The goal is to allow schools, fishing associations, and communities build their own young fishermen programs that are suited to their regions. 

“What Maine fishermen need could be very different from what the Gulf of Mexico or Alaska fishermen need,” he said. “We didn’t want to be prescriptive. We want to let the creativity and the needs of the different regions drive what the programs look like.”

Stonington-based Maine Center for Coastal Fisheries’ Eastern Maine Skippers Program is an example of such a program. Founded in 2012, the program serves six high schools in coastal communities, providing students with knowledge and skills needed to participate in a co-managed fisheries and working with scientists, fishermen, regulators and industry professionals.

"Through our Eastern Maine Skippers Program, we at the Maine Center for Coastal Fisheries recognize that for young fishermen to succeed in their businesses, they need to know more than just how to catch fish, and this federal legislation will enable training for other important skills that will help the industry to be sustained and coastal fishing communities to thrive,” said Paul Anderson, the center’s executive director.

Similar programs exist in other states, Martens said.

“The young skippers program has shown the value of teaching business skills and helping some of those who have decided they want to be lobstermen to make sure they have the right pieces at their disposal when it comes to science and regulations and running a business,” Martens said. “There’s a real need. It’s about building a strong next generation of fishermen and fishing leaders and businesses.”

The average age of the Maine fisherman is over 50, he noted.

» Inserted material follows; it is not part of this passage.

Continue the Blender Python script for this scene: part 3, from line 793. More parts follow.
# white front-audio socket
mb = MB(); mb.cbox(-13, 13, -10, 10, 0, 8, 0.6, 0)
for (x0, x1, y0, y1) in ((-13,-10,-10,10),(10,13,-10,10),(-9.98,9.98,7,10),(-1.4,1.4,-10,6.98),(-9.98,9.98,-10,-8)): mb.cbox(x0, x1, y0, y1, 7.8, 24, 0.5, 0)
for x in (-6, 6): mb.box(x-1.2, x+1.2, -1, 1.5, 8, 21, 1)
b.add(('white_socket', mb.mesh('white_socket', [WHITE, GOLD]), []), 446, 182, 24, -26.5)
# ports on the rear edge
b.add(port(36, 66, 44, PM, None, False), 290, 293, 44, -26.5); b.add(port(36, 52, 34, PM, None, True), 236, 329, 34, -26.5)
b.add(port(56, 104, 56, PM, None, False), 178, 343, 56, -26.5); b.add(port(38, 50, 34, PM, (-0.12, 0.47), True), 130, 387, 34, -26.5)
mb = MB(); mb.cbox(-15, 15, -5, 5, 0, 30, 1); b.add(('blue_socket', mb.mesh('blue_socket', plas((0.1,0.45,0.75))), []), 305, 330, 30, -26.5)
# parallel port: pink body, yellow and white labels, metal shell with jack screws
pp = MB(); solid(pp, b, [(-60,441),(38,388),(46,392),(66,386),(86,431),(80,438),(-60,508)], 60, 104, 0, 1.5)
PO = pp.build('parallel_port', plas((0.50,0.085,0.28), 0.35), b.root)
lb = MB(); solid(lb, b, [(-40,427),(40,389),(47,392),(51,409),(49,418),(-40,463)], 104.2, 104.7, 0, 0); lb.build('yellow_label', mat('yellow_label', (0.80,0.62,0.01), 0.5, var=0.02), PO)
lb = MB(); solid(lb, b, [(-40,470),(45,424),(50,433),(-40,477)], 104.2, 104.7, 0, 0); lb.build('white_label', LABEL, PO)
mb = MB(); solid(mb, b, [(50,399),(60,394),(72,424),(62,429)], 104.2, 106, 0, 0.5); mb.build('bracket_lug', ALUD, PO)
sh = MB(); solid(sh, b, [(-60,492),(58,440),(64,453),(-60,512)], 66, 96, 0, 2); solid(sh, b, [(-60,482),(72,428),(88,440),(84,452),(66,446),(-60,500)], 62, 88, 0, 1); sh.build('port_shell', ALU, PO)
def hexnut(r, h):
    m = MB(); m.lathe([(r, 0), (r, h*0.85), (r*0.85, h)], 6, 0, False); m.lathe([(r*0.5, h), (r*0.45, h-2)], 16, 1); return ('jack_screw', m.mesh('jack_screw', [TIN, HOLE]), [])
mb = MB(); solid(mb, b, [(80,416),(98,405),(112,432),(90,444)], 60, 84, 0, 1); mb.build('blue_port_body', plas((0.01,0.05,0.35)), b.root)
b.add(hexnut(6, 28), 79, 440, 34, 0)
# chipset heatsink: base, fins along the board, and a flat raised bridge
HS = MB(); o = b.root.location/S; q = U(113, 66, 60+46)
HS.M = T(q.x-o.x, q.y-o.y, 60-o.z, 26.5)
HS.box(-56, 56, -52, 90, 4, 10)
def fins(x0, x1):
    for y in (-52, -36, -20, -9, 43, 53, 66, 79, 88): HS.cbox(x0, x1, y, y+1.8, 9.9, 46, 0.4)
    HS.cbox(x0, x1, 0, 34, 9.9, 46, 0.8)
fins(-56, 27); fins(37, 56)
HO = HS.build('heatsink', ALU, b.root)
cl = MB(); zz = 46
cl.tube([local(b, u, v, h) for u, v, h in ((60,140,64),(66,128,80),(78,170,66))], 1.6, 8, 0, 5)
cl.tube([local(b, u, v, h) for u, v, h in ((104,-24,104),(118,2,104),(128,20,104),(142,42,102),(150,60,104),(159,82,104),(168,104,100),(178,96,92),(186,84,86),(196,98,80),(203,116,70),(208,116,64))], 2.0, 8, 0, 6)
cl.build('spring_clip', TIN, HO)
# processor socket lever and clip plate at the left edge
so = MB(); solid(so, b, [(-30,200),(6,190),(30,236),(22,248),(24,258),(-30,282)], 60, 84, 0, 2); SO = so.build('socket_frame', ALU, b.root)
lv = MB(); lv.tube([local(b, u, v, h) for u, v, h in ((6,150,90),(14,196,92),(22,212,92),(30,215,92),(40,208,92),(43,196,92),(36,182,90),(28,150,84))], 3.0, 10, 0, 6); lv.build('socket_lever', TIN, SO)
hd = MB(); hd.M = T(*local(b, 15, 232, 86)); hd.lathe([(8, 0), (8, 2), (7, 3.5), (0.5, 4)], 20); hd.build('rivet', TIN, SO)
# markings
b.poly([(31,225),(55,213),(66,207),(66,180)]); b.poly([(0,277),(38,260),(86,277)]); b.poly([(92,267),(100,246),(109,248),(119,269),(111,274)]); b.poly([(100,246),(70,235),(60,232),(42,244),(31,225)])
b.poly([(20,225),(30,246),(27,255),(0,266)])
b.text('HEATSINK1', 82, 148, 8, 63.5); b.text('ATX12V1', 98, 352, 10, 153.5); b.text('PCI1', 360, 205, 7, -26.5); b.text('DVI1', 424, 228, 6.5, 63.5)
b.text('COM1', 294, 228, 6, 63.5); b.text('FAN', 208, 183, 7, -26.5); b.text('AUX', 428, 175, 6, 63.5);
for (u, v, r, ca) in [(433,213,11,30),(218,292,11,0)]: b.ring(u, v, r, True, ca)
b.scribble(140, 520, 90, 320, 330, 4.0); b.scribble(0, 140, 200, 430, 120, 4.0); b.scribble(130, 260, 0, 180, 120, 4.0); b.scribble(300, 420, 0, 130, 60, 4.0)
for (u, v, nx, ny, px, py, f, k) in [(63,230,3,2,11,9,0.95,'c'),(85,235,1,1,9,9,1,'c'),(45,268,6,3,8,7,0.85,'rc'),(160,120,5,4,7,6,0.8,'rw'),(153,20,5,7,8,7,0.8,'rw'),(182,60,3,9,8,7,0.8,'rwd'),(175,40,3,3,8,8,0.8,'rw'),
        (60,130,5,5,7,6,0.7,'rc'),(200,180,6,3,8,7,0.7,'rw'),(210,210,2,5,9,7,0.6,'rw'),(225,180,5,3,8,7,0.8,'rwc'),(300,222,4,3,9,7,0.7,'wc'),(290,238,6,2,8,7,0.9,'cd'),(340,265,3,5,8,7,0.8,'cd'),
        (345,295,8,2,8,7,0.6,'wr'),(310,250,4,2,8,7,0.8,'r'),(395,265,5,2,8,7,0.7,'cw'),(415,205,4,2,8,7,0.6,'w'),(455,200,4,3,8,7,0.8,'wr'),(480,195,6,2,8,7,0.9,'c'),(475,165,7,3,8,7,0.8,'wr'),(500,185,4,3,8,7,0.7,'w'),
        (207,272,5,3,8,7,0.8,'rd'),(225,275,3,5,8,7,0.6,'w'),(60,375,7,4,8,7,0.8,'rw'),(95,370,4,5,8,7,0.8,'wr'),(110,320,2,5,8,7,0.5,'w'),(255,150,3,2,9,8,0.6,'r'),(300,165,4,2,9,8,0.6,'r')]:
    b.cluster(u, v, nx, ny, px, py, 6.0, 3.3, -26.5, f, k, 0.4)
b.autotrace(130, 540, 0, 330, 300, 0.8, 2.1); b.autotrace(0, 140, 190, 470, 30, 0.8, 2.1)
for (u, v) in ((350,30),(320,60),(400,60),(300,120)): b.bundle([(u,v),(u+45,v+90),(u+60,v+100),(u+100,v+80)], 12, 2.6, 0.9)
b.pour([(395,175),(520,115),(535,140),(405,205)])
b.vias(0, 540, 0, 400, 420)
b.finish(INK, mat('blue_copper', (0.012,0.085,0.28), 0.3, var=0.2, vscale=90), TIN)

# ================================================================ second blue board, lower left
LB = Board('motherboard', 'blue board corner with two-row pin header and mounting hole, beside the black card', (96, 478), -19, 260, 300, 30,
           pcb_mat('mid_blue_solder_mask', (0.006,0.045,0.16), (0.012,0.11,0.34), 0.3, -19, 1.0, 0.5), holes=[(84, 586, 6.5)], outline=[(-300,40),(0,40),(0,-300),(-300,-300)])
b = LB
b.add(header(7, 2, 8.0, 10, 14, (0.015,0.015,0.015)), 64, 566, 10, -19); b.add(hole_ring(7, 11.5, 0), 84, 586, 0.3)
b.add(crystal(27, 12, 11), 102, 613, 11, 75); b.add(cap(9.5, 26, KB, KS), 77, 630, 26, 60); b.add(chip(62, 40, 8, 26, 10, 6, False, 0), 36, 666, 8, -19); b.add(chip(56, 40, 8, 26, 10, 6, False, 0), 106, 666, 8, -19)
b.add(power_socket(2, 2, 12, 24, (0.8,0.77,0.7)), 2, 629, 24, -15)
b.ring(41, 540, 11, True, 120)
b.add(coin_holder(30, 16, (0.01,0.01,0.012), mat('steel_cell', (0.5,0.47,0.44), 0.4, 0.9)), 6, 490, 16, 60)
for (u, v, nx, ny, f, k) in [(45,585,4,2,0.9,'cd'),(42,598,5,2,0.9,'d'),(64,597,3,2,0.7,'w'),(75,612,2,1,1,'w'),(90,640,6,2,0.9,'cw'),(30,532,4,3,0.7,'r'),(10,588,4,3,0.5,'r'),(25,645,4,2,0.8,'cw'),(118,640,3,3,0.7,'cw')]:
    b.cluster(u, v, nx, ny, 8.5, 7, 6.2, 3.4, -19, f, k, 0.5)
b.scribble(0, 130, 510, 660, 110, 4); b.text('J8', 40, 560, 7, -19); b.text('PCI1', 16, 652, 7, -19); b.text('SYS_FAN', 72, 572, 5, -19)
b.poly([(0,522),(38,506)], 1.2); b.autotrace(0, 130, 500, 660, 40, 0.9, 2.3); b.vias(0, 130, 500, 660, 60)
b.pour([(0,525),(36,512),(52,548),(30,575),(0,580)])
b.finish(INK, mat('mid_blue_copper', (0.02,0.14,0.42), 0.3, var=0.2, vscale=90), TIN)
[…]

“We need to create ways to pass down knowledge, pass down education, and pass down opportunity,” he said. “$2 million doesn’t go very far, but I’m hopeful that we start to see great innovative ideas around how we empower this next generation. As an organization, we’re doing a lot of work to make sure the fish stocks are in good shape and to protect working waterfront and access. We need to make sure the fishermen  are there to take advantage of it.”